WHAT YOU SHOULD DO :: Retype each line of the listing below, from the first through the one holding "S.camera = cam", with no other lines.
- - - - -
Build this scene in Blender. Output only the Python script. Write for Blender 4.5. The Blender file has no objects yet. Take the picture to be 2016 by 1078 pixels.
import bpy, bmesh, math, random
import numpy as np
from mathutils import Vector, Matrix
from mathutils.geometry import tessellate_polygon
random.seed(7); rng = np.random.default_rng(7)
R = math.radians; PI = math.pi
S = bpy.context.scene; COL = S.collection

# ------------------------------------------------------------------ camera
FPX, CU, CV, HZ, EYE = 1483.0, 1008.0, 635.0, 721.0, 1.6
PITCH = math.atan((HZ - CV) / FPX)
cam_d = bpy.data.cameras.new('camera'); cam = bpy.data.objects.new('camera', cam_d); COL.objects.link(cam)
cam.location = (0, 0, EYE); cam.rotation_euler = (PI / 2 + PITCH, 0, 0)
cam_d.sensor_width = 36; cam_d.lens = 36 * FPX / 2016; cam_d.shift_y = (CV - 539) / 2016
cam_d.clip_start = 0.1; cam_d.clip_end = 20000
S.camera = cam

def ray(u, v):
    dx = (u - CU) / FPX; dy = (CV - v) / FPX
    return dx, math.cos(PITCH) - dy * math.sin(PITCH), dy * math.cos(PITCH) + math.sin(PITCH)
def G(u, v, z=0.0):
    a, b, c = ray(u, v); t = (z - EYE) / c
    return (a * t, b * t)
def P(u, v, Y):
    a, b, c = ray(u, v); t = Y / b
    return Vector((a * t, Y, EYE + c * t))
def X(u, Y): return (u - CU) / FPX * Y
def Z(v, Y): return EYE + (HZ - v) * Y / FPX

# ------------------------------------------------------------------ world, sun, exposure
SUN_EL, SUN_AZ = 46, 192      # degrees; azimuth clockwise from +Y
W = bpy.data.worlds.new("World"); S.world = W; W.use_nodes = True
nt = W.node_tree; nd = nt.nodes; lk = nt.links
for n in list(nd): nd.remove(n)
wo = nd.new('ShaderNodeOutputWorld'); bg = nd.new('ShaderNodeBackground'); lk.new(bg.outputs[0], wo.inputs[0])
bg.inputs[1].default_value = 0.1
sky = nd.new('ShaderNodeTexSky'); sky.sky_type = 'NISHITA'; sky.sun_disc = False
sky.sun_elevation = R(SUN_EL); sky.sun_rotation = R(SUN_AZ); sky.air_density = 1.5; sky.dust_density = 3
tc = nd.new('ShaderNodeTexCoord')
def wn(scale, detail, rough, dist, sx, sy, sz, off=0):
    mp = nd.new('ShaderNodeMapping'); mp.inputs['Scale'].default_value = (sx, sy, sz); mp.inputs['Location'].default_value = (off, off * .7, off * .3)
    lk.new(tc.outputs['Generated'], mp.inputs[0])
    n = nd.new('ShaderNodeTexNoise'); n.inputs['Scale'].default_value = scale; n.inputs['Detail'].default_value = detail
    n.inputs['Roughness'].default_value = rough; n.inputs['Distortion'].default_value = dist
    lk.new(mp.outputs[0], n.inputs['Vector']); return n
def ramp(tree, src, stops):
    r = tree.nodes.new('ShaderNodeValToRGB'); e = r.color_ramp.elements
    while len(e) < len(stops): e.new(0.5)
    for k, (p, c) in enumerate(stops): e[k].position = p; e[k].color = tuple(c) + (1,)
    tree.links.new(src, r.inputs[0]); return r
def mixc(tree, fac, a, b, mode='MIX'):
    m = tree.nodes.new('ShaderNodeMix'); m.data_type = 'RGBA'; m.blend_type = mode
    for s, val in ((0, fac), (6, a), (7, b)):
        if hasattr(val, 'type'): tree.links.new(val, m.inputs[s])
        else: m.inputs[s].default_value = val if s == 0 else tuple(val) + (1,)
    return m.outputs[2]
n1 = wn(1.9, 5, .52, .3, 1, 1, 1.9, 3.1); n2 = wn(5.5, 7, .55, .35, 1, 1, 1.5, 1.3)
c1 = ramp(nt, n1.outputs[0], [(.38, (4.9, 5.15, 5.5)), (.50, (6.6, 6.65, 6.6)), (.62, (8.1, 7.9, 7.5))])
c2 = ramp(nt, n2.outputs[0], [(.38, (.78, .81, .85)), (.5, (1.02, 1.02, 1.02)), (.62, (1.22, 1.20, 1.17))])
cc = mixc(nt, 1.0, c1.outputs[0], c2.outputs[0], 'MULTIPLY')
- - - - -
EXERCISE OUTPUT ::
Build this scene in Blender. Output only the Python script. Write for Blender 4.5. The Blender file has no objects yet. Take the picture to be 2016 by 1078 pixels.
import bpy, bmesh, math, random
import numpy as np
from mathutils import Vector, Matrix
from mathutils.geometry import tessellate_polygon
random.seed(7); rng = np.random.default_rng(7)
R = math.radians; PI = math.pi
S = bpy.context.scene; COL = S.collection

# ------------------------------------------------------------------ camera
FPX, CU, CV, HZ, EYE = 1483.0, 1008.0, 635.0, 721.0, 1.6
PITCH = math.atan((HZ - CV) / FPX)
cam_d = bpy.data.cameras.new('camera'); cam = bpy.data.objects.new('camera', cam_d); COL.objects.link(cam)
cam.location = (0, 0, EYE); cam.rotation_euler = (PI / 2 + PITCH, 0, 0)
cam_d.sensor_width = 36; cam_d.lens = 36 * FPX / 2016; cam_d.shift_y = (CV - 539) / 2016
cam_d.clip_start = 0.1; cam_d.clip_end = 20000
S.camera = cam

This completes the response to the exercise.